How Security Impacts Sales and Marketing

When people think about cybersecurity, they often picture IT teams, firewalls, and compliance checklists. But security isn’t just a “technical issue.” It directly affects how your business sells, markets, and builds trust.

Security is part of your brand

Customers don’t just buy products — they buy trust.

  • A single security incident can make headlines and damage brand reputation overnight.
  • Data leaks can undermine years of marketing work in a single day.
  • On the flip side, companies known for protecting customer data gain a competitive edge.

Why sales teams care about security

For sales, security is more than a checkbox:

  • Closing deals faster: Many B2B clients now require vendors to pass security questionnaires. Strong security posture reduces friction.
  • Winning bigger clients: Enterprise buyers won’t even consider vendors without proof of cybersecurity maturity.
  • Building confidence: When sales can point to real security measures (MFA, monitoring, audits), it reduces objections and increases trust.

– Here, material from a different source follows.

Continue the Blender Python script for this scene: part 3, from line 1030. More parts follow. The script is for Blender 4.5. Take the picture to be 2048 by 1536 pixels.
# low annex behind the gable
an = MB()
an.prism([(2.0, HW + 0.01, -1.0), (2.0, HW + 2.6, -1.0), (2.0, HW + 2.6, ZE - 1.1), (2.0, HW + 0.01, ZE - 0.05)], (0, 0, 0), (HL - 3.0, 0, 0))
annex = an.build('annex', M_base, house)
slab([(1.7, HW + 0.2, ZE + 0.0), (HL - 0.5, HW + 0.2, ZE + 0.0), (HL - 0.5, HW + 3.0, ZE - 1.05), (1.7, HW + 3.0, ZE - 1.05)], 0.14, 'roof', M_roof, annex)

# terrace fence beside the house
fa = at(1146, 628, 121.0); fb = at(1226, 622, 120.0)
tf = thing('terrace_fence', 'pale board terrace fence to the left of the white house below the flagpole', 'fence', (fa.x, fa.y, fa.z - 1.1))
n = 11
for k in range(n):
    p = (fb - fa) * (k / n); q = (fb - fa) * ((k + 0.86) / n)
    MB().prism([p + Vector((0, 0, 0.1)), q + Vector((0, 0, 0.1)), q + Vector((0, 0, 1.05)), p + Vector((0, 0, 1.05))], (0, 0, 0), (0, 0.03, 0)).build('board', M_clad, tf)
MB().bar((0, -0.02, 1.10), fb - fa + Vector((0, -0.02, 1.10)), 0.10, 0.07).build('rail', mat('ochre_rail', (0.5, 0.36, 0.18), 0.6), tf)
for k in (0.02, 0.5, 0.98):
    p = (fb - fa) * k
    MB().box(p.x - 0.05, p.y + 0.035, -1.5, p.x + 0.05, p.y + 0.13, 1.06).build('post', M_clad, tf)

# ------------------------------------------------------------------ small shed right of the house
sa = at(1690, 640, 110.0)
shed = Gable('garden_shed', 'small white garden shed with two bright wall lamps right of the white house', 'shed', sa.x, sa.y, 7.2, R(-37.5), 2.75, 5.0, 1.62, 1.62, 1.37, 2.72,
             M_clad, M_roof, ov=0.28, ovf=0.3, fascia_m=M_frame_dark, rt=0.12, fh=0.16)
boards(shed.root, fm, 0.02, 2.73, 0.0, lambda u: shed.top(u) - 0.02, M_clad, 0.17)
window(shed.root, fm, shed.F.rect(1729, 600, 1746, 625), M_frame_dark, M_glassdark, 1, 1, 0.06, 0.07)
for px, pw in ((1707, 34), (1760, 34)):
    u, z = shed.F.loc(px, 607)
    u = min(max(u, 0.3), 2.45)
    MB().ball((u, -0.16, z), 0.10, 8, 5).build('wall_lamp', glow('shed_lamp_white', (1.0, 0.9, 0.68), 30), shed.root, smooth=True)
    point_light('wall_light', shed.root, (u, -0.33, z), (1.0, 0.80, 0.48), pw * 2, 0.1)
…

Why marketing teams care about security

  • Brand trust = conversion: Marketing campaigns work better when customers feel safe sharing their data.
  • Crisis prevention: A breach can turn into a PR disaster that undoes years of reputation-building.
  • Positive differentiation: Talking about security in a clear, business-friendly way can set your brand apart.

What businesses should do

  • 🔒 Integrate security into your value proposition. Don’t hide it in the fine print — make it part of your pitch.
  • 📄 Prepare security FAQs for sales. Help teams answer client questions confidently.
  • 🎙️ Use marketing to show transparency. Share your approach to data protection and incident response.
  • 🧩 Align sales, marketing, and security teams. They should work together, not in silos.

Final thought

Security is not just about avoiding breaches. It’s about enabling growth, speeding up sales cycles, and protecting the reputation marketing works so hard to build.

In today’s market, security is not a cost center — it’s a sales and marketing advantage.